For the most part I've been enjoying the books by this author and her real name (series is "Dark-Hunter"). They're fun romances where there's actually an enemy besides poor communication skills (which just annoys me and is why I've avoided romances like the plague before) which is right up my alley. The problem is that you can tell when an author writes romances and when they write epics that just happen to have romance in them--Kenyon's fight scenes are greatly lacking. It was very smart of her to invent a conviently blind character for one of the books. 'Course, I'm the first to say that a fight scene goes into too much detail--we really don't need to have 3 pages of battle for a great book. Butcher's background in martial arts means that he knows exactly what he's talking about when he describes, for instance how one man can take on 12 men singlehandedly. I did a year of Aikido with a friend teaching and I picked up enough to know how beautiful this fighting style is--using the weight of your opponent to throw them across the room. Kenyon glances over these fights, letting other characters talk while the fighting "just happens." I mean, if these women are as good with a sword as she claims, then why don't her hero and heroine ever practice against each other? I'm reading The Warrior now and I think that Cat and Lochlan should have an epic sword fight that ends up with them rolling on the ground kissing for the first time. They have such an antagonistic relationship the fireworks should be quite entertaining.

She also has the problem of the seriously anti-climatic resolution. I mean sure, sometimes the long, overly complicated conclusion is unncessary--sometimes you just need to push the big baddie into the convient fiery pit or shoot the missle into the 2 meter wide hole in the otherwise indestructible Death Star. But sometimes you want more than "I'm a goddess, see me just will you to death, even though I decided not to, and or for some other reason couldn't, for the past 300 pages" though granted, I'm now thinking that she has some overarching plan in mind...or at least I hope. I mean, Butcher is very good at leaving lose ends that come to bite Dresden on the ass three books later.
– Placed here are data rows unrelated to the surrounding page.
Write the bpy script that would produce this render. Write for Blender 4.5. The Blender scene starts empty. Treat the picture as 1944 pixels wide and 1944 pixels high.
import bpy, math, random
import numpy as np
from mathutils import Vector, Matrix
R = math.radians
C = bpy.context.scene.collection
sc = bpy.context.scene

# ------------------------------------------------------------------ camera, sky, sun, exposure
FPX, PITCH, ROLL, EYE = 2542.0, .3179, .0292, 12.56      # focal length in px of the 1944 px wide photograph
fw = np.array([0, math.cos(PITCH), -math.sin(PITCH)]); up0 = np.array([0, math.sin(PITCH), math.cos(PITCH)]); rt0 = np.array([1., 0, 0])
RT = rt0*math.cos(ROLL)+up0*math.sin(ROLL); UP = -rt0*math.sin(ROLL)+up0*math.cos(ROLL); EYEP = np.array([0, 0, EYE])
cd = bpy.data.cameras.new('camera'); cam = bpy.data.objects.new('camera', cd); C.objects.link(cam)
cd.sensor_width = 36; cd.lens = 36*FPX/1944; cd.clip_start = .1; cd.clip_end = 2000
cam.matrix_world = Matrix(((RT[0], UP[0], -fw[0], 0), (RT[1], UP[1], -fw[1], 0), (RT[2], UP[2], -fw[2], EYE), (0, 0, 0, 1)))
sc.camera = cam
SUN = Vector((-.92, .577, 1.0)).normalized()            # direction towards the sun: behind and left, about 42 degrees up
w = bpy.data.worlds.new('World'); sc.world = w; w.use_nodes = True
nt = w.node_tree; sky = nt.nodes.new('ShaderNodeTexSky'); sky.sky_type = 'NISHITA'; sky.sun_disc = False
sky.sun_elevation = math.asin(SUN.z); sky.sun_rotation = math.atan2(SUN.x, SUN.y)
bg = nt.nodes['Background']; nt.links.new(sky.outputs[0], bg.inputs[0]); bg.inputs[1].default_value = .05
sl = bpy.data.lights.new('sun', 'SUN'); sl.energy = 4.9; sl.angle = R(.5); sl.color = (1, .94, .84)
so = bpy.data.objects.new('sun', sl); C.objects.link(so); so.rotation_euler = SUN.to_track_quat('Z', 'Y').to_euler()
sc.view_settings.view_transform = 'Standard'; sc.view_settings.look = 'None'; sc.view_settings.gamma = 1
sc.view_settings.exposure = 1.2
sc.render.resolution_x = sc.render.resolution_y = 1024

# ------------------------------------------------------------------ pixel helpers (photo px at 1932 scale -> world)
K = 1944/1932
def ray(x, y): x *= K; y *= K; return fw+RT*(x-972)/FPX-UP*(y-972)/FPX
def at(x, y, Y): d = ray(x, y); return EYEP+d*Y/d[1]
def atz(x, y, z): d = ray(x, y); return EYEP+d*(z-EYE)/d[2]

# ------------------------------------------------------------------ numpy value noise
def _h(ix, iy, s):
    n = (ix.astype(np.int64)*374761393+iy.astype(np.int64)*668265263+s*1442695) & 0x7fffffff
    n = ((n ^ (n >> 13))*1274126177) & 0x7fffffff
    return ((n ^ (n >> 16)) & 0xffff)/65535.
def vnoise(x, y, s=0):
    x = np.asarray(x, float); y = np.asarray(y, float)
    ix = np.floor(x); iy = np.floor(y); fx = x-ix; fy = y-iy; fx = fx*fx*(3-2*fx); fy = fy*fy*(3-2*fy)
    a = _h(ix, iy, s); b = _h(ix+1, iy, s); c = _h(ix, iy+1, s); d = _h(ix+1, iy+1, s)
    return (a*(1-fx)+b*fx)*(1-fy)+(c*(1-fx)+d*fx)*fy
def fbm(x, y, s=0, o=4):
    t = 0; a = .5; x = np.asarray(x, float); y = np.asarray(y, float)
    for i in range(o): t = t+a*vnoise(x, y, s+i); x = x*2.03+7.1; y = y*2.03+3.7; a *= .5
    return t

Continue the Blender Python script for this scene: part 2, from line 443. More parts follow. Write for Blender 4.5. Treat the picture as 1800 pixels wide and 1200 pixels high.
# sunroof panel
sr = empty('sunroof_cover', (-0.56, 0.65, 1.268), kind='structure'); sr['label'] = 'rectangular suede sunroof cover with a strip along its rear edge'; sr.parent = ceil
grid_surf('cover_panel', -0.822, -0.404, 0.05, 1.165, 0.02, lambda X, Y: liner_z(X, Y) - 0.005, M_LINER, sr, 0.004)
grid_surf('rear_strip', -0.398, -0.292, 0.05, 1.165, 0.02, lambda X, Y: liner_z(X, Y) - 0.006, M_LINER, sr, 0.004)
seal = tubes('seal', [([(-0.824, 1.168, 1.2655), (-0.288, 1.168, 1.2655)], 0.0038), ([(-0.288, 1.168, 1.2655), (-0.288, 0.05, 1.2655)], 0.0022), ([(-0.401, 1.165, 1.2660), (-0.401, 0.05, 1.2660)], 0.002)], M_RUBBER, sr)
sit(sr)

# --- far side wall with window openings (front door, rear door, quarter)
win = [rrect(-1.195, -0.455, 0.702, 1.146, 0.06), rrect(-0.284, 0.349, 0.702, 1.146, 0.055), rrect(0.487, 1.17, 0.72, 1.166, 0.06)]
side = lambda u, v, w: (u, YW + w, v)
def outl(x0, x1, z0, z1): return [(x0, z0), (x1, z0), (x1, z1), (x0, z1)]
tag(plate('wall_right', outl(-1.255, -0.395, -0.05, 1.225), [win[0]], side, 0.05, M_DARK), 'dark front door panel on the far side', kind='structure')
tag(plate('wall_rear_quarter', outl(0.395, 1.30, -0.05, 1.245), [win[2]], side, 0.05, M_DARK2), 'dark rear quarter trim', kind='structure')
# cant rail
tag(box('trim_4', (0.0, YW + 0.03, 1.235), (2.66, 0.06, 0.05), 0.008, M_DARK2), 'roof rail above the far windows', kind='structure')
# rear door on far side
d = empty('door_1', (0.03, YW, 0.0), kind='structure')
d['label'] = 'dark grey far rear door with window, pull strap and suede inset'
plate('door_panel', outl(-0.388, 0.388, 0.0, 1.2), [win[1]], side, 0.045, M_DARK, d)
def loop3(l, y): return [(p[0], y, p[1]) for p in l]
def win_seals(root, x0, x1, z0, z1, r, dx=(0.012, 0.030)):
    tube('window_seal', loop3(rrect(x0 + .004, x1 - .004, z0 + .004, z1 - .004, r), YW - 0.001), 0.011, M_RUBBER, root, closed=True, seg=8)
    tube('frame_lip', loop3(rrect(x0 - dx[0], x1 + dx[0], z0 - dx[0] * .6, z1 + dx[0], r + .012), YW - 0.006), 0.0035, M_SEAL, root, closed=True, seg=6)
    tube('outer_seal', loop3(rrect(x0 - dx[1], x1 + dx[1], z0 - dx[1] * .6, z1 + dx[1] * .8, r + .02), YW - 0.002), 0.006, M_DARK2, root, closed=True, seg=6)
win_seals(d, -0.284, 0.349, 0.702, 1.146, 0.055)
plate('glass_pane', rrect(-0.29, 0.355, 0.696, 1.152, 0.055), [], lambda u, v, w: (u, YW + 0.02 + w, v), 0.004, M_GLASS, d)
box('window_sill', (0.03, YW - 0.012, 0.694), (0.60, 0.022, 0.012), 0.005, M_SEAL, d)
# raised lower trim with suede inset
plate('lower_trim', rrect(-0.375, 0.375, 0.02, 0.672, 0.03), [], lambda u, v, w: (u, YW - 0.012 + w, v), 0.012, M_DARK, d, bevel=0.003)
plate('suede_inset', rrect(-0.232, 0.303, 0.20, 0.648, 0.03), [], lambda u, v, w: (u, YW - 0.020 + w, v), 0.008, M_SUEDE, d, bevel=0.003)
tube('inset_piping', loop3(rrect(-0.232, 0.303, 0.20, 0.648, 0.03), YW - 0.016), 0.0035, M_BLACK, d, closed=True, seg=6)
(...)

But all in all Kenyon is a very smart writer. I read the first two books and decided that even though the climaxes were dull, I had to find out more about the bad-ass leader "Acheron", so I decided that I'd read the series until his story got told. Well, one trip to goodreads.com told me that that would not be the 4th or 5th book, as I thought, but rather the 15th--I probably will read all the series because I found some really intreguing spoilers (I've found that sometimes spoilers make for better reading because I know what to look for and forward to).